Stereotypes add to frustrations and may even provoke anger in those who feel misunderstood and misjudged. The Center for Arab-West Understanding aims to stem these stereotypes.

We encourage reviews and translations of Arabic authors representing many different opinions on subjects found in the Arab and Islamic world; opinions we may sympathize with and opinions that we may not agree with. But they nevertheless help us to understand the wide range of thoughts that exist in the Arab and Islamic world. We want to allow the authors to speak for themselves through English language reviews of the articles written for the Arabic media. Without reformulating their opinion

To this, we add our own investigative and analytic journalism. We teach students to develop a critical attitude toward media and help them to analyze material. Some of our students have continued with peace education after having first obtained a thorough knowledge and understanding of the interaction between Western and Arab cultures.
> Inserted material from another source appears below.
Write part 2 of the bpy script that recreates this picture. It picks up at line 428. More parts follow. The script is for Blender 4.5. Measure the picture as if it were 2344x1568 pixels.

The Arab-West Report collection is the only one of its kind that is primarily based on Arabic media reporting about Muslim-Christian relations and relations between the Islamic and the non-Islamic worlds. All articles in the collection have been reviewed in English (systematic reviews in Arabic are being developed).

All data collected is placed in a database that is used to promote peace building and oppose violence and conflict. Efforts are being made to make this archive more widely available by making it meet western library standards and developing its search functions.

This text was updated in December 2014 and approved by the board of CAWU. This text explains why CAWU interns contribute to Arab-West Report.